▸ Data section:

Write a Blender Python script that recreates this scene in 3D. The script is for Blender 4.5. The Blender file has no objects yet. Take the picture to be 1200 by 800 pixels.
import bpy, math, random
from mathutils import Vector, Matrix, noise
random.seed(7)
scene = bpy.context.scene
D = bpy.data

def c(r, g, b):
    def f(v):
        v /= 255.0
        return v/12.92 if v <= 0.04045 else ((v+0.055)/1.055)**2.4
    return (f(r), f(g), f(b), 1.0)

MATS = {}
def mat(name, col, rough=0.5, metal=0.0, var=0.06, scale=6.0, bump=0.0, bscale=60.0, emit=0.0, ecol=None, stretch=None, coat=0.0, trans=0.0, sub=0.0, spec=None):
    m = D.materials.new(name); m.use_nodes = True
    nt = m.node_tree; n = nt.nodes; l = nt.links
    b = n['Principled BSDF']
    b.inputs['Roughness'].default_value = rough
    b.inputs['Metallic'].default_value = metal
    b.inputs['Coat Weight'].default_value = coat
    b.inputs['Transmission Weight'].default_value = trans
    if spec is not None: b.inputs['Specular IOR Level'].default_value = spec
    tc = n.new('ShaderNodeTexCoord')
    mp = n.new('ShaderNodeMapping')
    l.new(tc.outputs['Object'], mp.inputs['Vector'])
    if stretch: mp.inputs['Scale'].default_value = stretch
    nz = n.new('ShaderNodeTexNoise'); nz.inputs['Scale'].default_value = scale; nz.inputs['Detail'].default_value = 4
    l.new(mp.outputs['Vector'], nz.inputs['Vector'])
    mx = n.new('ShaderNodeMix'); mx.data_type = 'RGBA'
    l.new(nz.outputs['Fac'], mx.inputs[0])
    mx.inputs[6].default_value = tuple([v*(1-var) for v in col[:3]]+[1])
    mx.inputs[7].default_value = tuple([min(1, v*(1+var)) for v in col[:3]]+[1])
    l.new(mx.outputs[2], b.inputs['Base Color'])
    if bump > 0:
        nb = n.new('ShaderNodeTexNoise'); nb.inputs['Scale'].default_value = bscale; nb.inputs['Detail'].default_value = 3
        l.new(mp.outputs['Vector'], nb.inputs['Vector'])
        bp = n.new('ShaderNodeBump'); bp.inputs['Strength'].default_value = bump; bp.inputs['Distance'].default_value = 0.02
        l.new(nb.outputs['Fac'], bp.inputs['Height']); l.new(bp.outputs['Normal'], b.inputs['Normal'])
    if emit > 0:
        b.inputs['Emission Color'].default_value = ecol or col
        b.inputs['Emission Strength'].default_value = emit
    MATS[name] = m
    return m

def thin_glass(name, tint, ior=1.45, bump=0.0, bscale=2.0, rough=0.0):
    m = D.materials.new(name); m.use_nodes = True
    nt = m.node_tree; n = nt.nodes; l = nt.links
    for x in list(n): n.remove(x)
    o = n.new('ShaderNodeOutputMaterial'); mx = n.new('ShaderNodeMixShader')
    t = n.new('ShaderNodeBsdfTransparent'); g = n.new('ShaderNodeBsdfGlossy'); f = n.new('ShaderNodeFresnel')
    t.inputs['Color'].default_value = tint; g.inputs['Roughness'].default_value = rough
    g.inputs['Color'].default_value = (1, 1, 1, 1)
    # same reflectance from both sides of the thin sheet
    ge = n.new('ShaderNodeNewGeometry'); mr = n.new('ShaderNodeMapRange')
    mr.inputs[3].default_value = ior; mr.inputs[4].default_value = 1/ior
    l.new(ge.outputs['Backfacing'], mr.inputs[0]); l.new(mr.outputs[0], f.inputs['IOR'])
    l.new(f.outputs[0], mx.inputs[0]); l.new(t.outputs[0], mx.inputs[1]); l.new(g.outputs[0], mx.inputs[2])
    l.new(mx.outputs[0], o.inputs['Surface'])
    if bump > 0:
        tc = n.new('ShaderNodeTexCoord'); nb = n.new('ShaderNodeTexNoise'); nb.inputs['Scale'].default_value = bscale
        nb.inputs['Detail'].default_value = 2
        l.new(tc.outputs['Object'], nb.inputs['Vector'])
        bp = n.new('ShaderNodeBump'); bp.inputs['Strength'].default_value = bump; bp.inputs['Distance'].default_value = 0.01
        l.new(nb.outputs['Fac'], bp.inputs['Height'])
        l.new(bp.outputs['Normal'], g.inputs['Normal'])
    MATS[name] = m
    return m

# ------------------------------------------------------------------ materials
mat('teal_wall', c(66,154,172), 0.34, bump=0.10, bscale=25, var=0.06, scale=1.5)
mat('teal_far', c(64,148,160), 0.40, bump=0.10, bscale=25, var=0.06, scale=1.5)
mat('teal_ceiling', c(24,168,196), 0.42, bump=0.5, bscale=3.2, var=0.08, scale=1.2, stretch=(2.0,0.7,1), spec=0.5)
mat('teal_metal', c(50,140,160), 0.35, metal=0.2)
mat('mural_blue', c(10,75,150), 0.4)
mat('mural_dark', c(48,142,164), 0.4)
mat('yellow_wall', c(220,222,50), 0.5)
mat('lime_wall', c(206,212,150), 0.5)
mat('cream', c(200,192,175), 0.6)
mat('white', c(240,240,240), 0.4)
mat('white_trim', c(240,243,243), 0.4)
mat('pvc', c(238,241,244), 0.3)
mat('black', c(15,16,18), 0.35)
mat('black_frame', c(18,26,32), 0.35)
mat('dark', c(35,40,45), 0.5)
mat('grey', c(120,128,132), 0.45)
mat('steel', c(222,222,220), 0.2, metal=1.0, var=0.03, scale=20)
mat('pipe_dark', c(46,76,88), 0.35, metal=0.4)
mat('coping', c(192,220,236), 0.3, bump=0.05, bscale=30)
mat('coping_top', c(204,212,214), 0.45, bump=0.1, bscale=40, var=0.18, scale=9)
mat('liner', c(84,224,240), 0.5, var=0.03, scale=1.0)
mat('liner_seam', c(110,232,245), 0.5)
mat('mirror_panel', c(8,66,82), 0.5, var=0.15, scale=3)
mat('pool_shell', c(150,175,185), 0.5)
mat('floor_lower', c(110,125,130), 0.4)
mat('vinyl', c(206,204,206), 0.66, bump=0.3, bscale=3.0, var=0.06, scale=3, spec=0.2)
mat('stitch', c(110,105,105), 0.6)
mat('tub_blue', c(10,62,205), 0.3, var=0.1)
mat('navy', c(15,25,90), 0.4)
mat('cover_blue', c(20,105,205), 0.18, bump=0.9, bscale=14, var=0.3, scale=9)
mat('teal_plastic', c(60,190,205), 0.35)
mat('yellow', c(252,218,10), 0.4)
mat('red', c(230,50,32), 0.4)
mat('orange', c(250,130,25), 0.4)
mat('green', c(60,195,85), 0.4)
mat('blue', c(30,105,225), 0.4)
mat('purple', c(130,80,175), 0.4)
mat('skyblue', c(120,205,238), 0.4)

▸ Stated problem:
Begin with the first line of the data above and, please, print each line exactly until you have printed the line containing "D = bpy.data"; print nothing else.

▸ Expected output:
Write a Blender Python script that recreates this scene in 3D. The script is for Blender 4.5. The Blender file has no objects yet. Take the picture to be 1200 by 800 pixels.
import bpy, math, random
from mathutils import Vector, Matrix, noise
random.seed(7)
scene = bpy.context.scene
D = bpy.data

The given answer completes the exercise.